MORERO HERNÁN ALEJANDRO
Congresos y reuniones científicas
Título:
The international surveys of FLOSS (free/libre open source software) firms
Autor/es:
MORERO, HERNÁN ALEJANDRO; FERNÁNDEZ, VALENTINA; SONNENBERG, JOSEFINA; VÉLEZ, JUAN GABRIEL
Lugar:
Buenos Aires
Reunión:
Congreso; International Council of Small Business 2017 World Conference; 2017
Institución organizadora:
International Council of Small Business
Resumen:
The substantial growth of the software and IT services sector in Argentina during the last decade (OPSSI, 2015) makes its study to be of great importance in terms of development. This arises not only because of the relevance of growth a knowledge-intensive sector that allow an economic emancipation of the export of agricultural commodities, but mainly because of their capacity as industrializing industry for their potential to exert cross-effects of productivity growth over other industries or firms (Lavarello and Sarabia, 2015).
From their birth, the Free Software movement has transformed the software industry. The Free Software movement arose in the academic sphere (mainly, in the MIT) in the early eighties as a reaction the proprietary software production. Richard Stallman leaded this reaction, creating the GNU General Public License, a way to license software guaranteeing the freedom to use, study, share, copy and modify the software. This license imposes that further products must enjoy the same license, and it is elaborated, supported and defended by the Free Software Foundation (FSF), a nonprofit institution that gives a legal framework for the FLOSS development (Stallman, 1983).  By the end of 1990?s, Eric Raymond stablished the technological and economical virtues of the open source development model but still allowing a business model based on proprietary software (Raymond, 1999). Since their beginnings, FLOSS has challenged the business models and strategies both for SMEs and for Large Multinational Corporations (Dahlander & Magnusson, 2005).
One of the major issues where economics failed to understand is how firms operate when their developments and innovations are open, and many times free of charge. Moreover, how a firm, as FLOSS companies, can be motivated to collaborate in community projects, as long later their innovations can be used by potential competitors. There are two ways though FLOSS firms can obtain revenues: by the distribution, implementation and sale of FLOSS (both developed by the community, as developed internally), and by selling services grounded on FLOSS (again, both developed by other members of the community or internally by the firm).
In the case of the software sector in developing economies, as Argentina, it became crucial the extension of the Free/Libre Open Source Software (FLOSS) in the industry (Moncaut and Robert, 2016). Their presence mitigates the entry barriers into the activity, as well that solve many of the intellectual property problems regarding ?piracy?. Moreover, allows to alleviate balance of payment problems through saves in foreign license buys and through substitution of imports.  

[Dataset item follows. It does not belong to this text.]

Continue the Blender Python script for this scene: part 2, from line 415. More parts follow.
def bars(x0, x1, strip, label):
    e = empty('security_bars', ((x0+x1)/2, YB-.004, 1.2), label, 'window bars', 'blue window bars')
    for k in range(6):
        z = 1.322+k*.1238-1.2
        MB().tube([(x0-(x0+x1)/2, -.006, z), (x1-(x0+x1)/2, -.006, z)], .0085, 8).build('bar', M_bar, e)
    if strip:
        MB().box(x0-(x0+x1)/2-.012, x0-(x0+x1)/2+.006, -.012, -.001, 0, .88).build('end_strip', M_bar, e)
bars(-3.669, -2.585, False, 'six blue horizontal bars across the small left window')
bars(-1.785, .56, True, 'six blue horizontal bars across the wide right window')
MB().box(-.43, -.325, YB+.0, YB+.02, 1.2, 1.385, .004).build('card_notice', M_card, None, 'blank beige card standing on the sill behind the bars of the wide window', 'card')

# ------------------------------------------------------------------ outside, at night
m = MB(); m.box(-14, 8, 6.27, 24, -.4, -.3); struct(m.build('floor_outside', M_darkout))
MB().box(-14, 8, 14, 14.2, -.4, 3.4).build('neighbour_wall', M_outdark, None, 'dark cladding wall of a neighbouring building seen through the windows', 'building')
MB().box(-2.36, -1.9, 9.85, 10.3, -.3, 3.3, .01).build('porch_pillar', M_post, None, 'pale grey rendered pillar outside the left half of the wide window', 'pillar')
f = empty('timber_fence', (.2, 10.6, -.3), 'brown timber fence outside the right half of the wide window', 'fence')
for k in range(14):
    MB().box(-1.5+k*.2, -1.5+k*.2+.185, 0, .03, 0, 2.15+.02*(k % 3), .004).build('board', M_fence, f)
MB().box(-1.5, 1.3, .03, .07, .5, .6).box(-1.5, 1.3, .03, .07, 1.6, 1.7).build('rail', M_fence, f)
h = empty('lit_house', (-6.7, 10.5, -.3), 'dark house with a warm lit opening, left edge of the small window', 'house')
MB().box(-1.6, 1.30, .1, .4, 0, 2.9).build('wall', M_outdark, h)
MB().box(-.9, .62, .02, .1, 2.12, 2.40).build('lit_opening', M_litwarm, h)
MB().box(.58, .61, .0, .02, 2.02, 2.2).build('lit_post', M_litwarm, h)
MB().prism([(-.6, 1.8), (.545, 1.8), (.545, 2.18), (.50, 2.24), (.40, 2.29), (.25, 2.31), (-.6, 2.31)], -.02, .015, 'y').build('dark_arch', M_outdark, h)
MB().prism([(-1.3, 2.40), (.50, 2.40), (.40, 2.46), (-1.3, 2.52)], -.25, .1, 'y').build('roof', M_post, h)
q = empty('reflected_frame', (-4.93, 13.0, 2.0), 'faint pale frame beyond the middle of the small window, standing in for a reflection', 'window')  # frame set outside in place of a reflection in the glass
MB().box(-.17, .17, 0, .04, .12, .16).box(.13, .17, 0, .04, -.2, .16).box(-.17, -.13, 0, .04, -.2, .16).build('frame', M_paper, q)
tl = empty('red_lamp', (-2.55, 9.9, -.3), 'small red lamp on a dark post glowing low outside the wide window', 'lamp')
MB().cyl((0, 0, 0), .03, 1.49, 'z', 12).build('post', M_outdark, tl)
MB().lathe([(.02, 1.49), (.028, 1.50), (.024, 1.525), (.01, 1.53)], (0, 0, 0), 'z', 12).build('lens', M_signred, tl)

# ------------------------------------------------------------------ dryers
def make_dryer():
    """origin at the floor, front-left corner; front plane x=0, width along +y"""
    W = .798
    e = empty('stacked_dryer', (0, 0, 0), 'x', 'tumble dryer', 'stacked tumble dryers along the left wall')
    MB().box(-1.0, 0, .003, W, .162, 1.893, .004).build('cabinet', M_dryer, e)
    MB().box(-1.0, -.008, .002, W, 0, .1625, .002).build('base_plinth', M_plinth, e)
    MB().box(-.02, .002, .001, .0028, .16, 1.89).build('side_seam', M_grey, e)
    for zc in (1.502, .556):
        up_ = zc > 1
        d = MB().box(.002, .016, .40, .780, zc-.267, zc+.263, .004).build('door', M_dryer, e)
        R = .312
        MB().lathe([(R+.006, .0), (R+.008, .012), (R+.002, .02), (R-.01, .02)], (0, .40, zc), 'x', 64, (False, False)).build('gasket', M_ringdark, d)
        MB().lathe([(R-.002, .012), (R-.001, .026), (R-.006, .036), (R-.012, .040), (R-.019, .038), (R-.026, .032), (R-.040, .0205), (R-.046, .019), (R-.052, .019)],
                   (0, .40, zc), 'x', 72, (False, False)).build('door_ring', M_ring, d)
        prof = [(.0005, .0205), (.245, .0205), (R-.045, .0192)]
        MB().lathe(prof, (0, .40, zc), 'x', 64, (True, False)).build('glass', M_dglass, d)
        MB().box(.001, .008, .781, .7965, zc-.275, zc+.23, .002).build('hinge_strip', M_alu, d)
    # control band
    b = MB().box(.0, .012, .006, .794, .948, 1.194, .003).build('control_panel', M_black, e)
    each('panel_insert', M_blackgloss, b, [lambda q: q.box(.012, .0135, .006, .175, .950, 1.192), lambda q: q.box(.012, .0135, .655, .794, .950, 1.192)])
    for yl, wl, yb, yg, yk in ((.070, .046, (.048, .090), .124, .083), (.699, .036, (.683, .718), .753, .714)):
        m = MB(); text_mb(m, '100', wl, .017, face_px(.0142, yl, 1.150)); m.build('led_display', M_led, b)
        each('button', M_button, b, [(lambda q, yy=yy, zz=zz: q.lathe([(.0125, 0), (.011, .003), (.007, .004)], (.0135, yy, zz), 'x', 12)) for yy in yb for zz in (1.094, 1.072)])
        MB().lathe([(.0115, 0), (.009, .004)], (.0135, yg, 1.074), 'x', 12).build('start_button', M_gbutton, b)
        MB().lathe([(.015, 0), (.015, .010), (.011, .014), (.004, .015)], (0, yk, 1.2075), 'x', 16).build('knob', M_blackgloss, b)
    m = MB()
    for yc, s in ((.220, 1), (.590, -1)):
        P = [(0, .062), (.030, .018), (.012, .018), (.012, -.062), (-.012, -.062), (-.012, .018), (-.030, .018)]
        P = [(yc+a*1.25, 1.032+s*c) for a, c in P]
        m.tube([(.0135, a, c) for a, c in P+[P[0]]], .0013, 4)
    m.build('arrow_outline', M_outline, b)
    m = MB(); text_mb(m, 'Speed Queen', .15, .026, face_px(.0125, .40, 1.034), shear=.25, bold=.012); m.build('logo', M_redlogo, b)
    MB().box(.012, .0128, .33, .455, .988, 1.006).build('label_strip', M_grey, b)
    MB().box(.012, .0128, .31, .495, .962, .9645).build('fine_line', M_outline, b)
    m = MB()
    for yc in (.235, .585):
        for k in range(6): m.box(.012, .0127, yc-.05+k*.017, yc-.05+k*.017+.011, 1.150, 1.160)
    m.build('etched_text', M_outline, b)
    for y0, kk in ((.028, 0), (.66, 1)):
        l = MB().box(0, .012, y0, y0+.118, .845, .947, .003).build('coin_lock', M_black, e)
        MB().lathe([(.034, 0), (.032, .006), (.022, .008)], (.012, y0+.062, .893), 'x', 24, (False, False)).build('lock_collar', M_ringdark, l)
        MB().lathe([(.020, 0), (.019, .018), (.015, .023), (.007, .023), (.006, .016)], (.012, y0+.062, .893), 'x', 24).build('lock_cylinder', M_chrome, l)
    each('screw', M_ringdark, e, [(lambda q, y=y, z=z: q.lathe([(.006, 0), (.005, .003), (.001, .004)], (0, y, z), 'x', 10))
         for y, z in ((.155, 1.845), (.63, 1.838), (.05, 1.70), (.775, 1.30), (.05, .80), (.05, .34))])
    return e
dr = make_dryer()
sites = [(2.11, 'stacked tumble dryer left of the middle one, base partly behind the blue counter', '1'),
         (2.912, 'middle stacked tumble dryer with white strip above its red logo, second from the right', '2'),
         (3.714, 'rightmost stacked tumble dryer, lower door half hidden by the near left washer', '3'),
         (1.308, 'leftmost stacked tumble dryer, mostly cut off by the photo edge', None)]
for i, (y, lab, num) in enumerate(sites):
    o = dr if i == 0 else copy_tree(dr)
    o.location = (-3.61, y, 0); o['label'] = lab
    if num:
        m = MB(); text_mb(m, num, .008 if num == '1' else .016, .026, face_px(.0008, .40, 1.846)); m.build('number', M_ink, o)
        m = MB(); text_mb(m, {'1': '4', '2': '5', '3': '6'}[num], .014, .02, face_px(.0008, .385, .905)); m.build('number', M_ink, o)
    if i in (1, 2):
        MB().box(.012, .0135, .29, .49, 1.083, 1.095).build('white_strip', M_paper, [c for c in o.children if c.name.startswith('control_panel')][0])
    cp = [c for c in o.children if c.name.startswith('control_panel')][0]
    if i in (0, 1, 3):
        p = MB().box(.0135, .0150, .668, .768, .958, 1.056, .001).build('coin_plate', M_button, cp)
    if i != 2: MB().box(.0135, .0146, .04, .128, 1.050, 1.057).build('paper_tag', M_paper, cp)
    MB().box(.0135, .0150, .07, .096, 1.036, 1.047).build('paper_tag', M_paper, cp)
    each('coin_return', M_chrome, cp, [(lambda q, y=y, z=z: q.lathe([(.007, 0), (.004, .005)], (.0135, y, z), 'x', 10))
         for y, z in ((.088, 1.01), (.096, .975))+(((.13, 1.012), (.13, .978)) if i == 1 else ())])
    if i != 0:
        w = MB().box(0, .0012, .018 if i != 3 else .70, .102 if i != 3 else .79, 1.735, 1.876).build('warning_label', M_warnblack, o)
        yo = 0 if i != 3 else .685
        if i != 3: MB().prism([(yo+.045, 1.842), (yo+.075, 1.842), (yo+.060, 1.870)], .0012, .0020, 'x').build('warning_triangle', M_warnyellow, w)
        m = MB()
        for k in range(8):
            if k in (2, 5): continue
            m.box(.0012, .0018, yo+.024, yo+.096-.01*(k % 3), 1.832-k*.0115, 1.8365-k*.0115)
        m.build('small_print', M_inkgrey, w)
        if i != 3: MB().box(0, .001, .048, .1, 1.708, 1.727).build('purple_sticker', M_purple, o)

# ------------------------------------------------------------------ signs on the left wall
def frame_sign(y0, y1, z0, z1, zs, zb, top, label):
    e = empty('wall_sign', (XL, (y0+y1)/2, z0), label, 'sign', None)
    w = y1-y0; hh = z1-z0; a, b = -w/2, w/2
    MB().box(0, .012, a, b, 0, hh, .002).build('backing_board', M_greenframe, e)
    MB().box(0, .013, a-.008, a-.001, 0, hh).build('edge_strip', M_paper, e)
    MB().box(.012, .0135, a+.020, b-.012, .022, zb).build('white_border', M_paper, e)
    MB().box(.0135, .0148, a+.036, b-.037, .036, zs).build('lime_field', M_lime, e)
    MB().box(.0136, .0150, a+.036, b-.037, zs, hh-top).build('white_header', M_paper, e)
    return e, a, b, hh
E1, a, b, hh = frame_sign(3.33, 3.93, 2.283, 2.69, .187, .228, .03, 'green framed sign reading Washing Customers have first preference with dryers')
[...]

At the present, there are no surveys in Argentina specifically designed to account for the importance of FLOSS activities in the local software sector. From a technological survey carried out in 2011 to 257 software firms, the results showed that more than 60% of the respondents use or contribute to the development of open source. Of these firms, almost 97% uses tools, software or open code systems in their productive processes (e.g., Linux, Eclipse, Open Office, etc); and around two out of three contribute by development modules, parts of programs or complete open source programs (Morero and Borrastero, 2015). This gives us a first insight about the FLOSS insertion in Argentina, which underlines the relevance to go deeper into the study of this activity.
FLOSS activity involves an interaction with the Community which could rise the challenge of measuring and quantifying non-monetary transactions (Ghosh, 2003). This introduces the problem of how to measure a productive activity in economic terms with no monetary outcomes or that generates monetary flows in an indirect way. This difficulty holds to the study of innovation.
Innovation surveys are important inputs to the design of development and industrial sectoral policies. Many Latin-American countries have several waves of innovation surveys in manufacturing firms, even some countries (as Colombia, Mexico and Uruguay), include services and software firms. However, any available survey in the software sector at firm level, does not account for the FLOSS particularities.
On the other hand, most of the innovation literature in FLOSS activities are focused in studying the development process at the community or at the project level, mainly through case studies (Hippel and Krogh, 2003, Lee and Cole, 2003, von Hippel and von Krogh, 2009). By the contrary, sectoral statistics usually proceed from surveys design at the firm level. Different countries in Latin America have several surveys waves focused in industrial firms, even including, some of them, the software as a productive sector. Nevertheless, in all the available technology questionnaires at the software firm level, particularities of FLOSS production are not taken into account. As a result, the FLOSS participation in the industry appears invisible. In that sense, it became important to design a particular instrument to perform a survey that could measure the importance of FLOSS in the sector.
There are some antecedents of international surveys to FLOSS firms that should be evaluated to this design, with diverse focus, but none in innovation. The main objective of the study is to generate a contribution to the systematization, assessment and analysis of the international surveys available for the FLOSS activity at the firm level and innovation surveys on the software sector, which could serve as a precedent to the future design of an appropriate measuring instrument.